Pura ironia da história. Onde fracassou Carlos Marighella, o líder da guerrilha urbana contra o regime militar, vence o traficante Fernandinho Beira-Mar. Com a diferença de que o primeiro foi assassinado pelos órgãos de segurança e o segundo está muito bem protegido de seus inimigos num presídio de segurança máxima. Depois do colapso das Unidades de Polícia Pacificadora (UPPs), os morros do Rio de Janeiro voltaram ao controle dos traficantes. Quem mostra bem a realidade do tráfico nas favelas cariocas é jornalista Caco Barcelos, num livro intitulado Abusado, o dono do Morro Dona Marta.

Malandragem

Os cariocas sempre glamourizaram a malandragem e prezam uma cultura de transgressão, o que naturalmente também tem suas consequências. Uma delas é a dificuldade para estabelecer uma justa relação entre a questão da segurança pública e a defesa dos direitos humanos. A esquerda carioca, por exemplo, odeia as forças de segurança pública.
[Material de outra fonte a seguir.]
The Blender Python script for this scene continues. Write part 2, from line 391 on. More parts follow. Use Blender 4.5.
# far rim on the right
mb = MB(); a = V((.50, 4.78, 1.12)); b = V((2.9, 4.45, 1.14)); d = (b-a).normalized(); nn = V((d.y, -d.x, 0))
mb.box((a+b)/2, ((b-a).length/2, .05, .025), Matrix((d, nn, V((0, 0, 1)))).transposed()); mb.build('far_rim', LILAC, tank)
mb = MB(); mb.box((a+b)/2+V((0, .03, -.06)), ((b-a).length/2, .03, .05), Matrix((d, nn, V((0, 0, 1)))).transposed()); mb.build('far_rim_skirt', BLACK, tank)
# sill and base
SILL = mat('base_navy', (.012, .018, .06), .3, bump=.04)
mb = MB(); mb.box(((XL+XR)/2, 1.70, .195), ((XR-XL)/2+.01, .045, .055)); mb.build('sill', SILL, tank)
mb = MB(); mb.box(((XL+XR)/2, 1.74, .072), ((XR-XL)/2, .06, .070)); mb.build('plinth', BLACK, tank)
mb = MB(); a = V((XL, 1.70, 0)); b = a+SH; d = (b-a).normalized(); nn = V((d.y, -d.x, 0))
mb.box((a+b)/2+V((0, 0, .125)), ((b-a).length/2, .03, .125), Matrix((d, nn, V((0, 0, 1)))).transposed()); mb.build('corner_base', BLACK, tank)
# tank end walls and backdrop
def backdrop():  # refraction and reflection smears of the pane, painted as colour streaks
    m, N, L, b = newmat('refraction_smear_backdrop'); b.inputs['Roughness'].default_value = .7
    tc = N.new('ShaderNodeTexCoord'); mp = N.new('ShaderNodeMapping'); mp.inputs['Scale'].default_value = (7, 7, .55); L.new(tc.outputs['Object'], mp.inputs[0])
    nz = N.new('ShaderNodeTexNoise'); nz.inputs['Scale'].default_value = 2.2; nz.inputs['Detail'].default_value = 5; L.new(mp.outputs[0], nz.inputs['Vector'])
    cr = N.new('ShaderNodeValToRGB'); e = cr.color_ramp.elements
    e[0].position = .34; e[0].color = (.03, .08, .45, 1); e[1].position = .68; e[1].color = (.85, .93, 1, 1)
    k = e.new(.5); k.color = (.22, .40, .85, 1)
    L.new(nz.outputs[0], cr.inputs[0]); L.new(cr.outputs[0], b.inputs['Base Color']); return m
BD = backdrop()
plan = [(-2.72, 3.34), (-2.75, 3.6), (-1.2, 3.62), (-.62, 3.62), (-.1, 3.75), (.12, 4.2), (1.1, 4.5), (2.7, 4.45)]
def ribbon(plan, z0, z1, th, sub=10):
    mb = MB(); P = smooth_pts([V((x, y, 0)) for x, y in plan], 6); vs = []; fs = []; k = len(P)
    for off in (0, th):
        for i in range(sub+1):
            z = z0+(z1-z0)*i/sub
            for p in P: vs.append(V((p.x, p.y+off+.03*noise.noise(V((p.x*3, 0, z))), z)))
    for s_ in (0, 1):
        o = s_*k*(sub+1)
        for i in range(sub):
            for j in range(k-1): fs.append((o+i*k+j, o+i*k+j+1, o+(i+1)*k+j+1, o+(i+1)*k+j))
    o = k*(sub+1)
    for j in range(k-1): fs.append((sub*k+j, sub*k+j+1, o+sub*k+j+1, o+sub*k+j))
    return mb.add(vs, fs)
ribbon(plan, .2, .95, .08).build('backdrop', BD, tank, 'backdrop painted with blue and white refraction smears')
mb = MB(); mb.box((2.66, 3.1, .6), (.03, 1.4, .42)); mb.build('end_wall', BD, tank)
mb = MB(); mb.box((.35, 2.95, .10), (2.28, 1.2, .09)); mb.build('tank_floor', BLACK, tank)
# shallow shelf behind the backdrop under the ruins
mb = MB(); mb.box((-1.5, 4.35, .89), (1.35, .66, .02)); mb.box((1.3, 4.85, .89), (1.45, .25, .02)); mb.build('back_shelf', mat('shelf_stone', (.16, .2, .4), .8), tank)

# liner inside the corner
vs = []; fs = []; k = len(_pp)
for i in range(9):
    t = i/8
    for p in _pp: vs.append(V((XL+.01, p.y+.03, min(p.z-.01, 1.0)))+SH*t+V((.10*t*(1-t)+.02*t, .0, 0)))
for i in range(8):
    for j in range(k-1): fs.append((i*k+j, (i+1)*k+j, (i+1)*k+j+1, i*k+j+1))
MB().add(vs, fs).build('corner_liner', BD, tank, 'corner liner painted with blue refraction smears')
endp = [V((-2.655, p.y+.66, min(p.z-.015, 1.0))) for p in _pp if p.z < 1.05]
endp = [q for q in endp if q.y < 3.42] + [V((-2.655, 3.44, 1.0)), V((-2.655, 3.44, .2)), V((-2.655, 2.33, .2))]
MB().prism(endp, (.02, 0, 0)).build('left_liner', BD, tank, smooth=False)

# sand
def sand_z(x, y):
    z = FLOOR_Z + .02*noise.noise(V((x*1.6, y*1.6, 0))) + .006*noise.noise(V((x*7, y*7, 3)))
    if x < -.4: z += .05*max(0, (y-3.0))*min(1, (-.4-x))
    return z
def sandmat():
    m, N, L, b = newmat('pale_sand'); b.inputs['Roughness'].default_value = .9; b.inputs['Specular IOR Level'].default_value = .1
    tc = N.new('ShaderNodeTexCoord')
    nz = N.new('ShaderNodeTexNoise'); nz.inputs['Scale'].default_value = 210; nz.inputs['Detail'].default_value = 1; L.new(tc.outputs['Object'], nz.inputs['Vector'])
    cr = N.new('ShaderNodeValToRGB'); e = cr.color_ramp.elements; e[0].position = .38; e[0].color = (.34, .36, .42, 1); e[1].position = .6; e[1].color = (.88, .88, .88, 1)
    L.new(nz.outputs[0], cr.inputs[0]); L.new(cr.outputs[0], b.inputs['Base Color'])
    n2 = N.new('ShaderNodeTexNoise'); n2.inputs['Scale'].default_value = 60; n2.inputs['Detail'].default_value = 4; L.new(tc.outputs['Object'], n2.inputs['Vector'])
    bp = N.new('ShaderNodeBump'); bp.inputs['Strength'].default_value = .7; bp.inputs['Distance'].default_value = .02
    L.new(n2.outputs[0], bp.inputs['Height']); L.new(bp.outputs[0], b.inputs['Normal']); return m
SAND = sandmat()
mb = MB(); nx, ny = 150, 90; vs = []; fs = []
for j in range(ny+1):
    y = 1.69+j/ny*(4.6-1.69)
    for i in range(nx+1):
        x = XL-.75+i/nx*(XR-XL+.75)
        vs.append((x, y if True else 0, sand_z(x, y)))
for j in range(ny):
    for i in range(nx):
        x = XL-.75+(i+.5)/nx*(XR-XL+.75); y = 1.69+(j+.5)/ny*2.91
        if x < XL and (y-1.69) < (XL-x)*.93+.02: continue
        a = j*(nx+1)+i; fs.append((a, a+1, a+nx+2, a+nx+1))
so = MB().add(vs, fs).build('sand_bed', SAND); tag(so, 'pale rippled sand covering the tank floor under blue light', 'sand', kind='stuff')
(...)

As origens da Polícia Militar do Rio de Janeiro estão bem descritas num clássico do romantismo, Memórias de Um Sargento de Milícias, de Manoel Antônio de Almeida. Escrito em meados do século 19, a trama do livro ocorre no tempo de Dom João VI. Leonardo, o protagonista principal, é um jovem irrequieto e transgressor, que se envolve com a mulata Vidinha e passa a sofrer as perseguições do major Vidigal, um caçador de malandros e vagabundos (àquela época só havia traficantes de escravos). Para não ser preso, é forçado a se alistar. Mas continua arruaçeiro e desobedece seguidamente ao major. Por isso, acaba preso. Entretanto, consegue a liberdade graças à ação de uma ex-namorada de Vidigal, Maria Regalada, que lhe promete, em troca, a retomada do antigo afeto. Leonardo não só é solto, como é promovido. Com a ajuda do Major, se torna sargento de milícias. Os arquétipos de Leonardo e Vidigal estão vivíssimos na tropa e na oficialidade da PM fluminense.

O problema é que, agora, depois do fracasso das UPPs, o pacto perverso entre a banda podre da polícia e os traficantes se rompeu. Em consequência, policiais militares estão sendo mortos com muita frequência pelos traficantes, que resolveram escorraçá-los de seus territórios. A crise financeira do estado e a desmoralizaçao completa da elite política local levaram a segurança pública ao colapso. A alternativa encontrada para restabelecer a ordem, principalmente na cidade do Rio de Janeiro, foi a intervenção das Forças Armadas.

Nessa intervenção, porém, além das inúmeras questões aqui suscitadas, existe um ingrediente político importante. A ação é vista no Palácio do Planalto como uma grande jogada de marketing político, na qual o presidente Temer acredita que pode melhorar a sua popularidade, ao empunhar as bandeiras da ordem e do combate ao crime organizado. A população aplaude a iniciativa e espera que dê os resultados almejados. De fato, não deixa de ser uma oportunidade para reposicionar sua imagem, em meio ao desgate provocado pelas denúncias da Operação Lava-Jato e às vésperas da votação do pedido de admissibilidade da denúncia contra o presidente da República pela Câmara.